• Stored data
============

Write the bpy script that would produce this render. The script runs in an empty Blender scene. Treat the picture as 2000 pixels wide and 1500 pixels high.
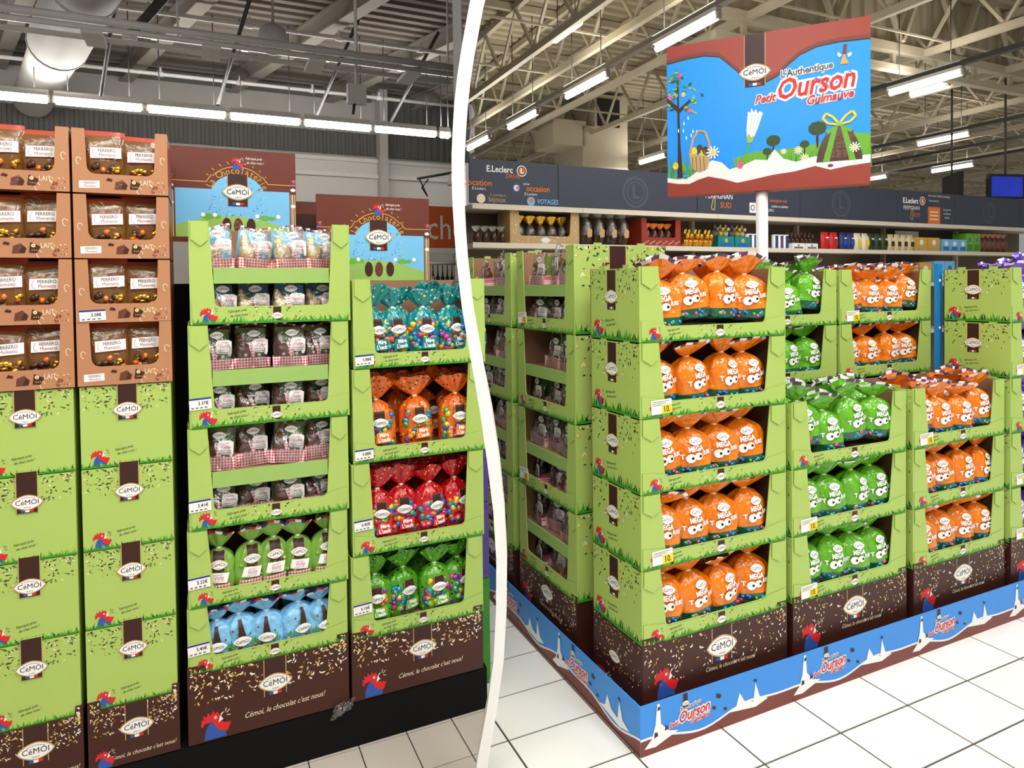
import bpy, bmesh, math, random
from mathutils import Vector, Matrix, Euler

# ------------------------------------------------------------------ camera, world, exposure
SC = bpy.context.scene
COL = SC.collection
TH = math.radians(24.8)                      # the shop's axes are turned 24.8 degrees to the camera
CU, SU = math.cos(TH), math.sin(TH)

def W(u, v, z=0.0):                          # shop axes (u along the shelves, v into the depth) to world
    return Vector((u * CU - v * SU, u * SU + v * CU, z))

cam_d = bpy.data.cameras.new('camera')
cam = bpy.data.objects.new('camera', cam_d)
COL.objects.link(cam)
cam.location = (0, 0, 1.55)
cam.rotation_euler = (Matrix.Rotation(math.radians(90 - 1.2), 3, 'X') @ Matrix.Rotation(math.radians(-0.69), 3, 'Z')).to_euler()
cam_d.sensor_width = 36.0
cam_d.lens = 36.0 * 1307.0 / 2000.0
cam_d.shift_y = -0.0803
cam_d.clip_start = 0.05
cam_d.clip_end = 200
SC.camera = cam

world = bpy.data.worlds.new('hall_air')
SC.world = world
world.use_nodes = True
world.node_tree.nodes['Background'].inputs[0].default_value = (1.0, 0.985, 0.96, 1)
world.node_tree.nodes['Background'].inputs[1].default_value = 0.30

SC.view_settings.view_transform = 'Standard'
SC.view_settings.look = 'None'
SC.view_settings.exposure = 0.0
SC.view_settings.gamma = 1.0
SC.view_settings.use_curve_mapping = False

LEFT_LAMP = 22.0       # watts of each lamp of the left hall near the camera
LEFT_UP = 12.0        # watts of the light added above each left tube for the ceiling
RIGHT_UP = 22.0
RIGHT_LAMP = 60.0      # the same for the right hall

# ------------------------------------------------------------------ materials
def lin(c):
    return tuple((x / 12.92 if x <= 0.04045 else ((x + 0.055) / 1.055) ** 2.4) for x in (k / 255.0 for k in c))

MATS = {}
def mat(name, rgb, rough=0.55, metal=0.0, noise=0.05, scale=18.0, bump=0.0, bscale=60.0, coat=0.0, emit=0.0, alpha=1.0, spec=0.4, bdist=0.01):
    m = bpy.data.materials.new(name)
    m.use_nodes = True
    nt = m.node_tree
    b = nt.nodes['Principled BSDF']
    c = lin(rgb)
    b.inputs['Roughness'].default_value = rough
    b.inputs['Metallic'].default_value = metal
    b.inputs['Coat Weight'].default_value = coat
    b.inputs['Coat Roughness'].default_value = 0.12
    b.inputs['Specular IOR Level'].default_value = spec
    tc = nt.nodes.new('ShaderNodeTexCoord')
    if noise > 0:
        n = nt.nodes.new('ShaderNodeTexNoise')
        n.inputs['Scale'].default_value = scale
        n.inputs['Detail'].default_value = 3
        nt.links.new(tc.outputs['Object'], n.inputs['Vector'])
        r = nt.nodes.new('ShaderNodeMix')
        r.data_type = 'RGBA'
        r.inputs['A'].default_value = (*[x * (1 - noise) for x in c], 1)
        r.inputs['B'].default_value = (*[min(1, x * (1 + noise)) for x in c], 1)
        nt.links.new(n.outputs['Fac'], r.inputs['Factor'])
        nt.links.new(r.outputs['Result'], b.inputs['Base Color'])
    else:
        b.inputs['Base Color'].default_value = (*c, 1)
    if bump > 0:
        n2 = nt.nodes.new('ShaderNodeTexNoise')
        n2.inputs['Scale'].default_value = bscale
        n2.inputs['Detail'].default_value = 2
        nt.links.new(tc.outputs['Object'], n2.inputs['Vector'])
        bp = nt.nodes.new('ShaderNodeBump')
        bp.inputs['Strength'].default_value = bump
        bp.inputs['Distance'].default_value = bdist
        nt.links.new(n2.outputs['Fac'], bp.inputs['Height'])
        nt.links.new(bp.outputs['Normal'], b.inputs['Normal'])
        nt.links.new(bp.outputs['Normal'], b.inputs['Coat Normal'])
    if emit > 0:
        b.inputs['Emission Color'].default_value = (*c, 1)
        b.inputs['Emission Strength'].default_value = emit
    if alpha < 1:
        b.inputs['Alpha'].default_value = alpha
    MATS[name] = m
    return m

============

From the first line above through the line containing "from mathutils import Vector, Matrix, Euler", copy everything exactly, without the pictures.

• Solution to this problem
Write the bpy script that would produce this render. The script runs in an empty Blender scene. Treat the picture as 2000 pixels wide and 1500 pixels high.
import bpy, bmesh, math, random
from mathutils import Vector, Matrix, Euler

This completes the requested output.